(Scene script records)
___

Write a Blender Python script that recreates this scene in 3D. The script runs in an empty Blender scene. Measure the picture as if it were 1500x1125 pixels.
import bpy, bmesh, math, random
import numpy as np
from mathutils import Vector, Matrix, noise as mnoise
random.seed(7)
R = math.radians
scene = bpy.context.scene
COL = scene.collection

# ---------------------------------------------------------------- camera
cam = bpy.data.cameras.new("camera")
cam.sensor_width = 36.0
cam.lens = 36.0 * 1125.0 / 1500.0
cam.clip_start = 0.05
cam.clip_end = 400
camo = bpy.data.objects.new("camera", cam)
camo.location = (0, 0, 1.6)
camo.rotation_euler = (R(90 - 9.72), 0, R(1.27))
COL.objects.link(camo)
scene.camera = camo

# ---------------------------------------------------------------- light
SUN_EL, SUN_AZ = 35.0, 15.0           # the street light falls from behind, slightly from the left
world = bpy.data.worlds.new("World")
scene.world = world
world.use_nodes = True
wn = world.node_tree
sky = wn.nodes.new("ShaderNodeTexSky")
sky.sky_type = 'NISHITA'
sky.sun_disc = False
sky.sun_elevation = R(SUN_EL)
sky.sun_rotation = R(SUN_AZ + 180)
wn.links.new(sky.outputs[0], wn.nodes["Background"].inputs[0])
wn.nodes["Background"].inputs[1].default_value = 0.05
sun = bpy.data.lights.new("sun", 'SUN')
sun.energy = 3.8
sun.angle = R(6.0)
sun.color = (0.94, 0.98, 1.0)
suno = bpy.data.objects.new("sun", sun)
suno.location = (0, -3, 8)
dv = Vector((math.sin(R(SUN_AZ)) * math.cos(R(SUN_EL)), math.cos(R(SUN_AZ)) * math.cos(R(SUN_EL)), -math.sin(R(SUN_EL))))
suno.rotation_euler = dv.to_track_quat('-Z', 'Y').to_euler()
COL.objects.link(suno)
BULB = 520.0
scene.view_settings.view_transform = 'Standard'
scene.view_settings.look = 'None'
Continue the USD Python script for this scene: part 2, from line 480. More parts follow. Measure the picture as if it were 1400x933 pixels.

___

• **WORK TO BE COMPLETED**
The records above are to be repeated exactly, in their entirety.

• **THE REPLY**
Write a Blender Python script that recreates this scene in 3D. The script runs in an empty Blender scene. Measure the picture as if it were 1500x1125 pixels.
import bpy, bmesh, math, random
import numpy as np
from mathutils import Vector, Matrix, noise as mnoise
random.seed(7)
R = math.radians
scene = bpy.context.scene
COL = scene.collection

# ---------------------------------------------------------------- camera
cam = bpy.data.cameras.new("camera")
cam.sensor_width = 36.0
cam.lens = 36.0 * 1125.0 / 1500.0
cam.clip_start = 0.05
cam.clip_end = 400
camo = bpy.data.objects.new("camera", cam)
camo.location = (0, 0, 1.6)
camo.rotation_euler = (R(90 - 9.72), 0, R(1.27))
COL.objects.link(camo)
scene.camera = camo

# ---------------------------------------------------------------- light
SUN_EL, SUN_AZ = 35.0, 15.0           # the street light falls from behind, slightly from the left
world = bpy.data.worlds.new("World")
scene.world = world
world.use_nodes = True
wn = world.node_tree
sky = wn.nodes.new("ShaderNodeTexSky")
sky.sky_type = 'NISHITA'
sky.sun_disc = False
sky.sun_elevation = R(SUN_EL)
sky.sun_rotation = R(SUN_AZ + 180)
wn.links.new(sky.outputs[0], wn.nodes["Background"].inputs[0])
wn.nodes["Background"].inputs[1].default_value = 0.05
sun = bpy.data.lights.new("sun", 'SUN')
sun.energy = 3.8
sun.angle = R(6.0)
sun.color = (0.94, 0.98, 1.0)
suno = bpy.data.objects.new("sun", sun)
suno.location = (0, -3, 8)
dv = Vector((math.sin(R(SUN_AZ)) * math.cos(R(SUN_EL)), math.cos(R(SUN_AZ)) * math.cos(R(SUN_EL)), -math.sin(R(SUN_EL))))
suno.rotation_euler = dv.to_track_quat('-Z', 'Y').to_euler()
COL.objects.link(suno)
BULB = 520.0
scene.view_settings.view_transform = 'Standard'
scene.view_settings.look = 'None'
Continue the USD Python script for this scene: part 2, from line 480. More parts follow. Measure the picture as if it were 1400x933 pixels.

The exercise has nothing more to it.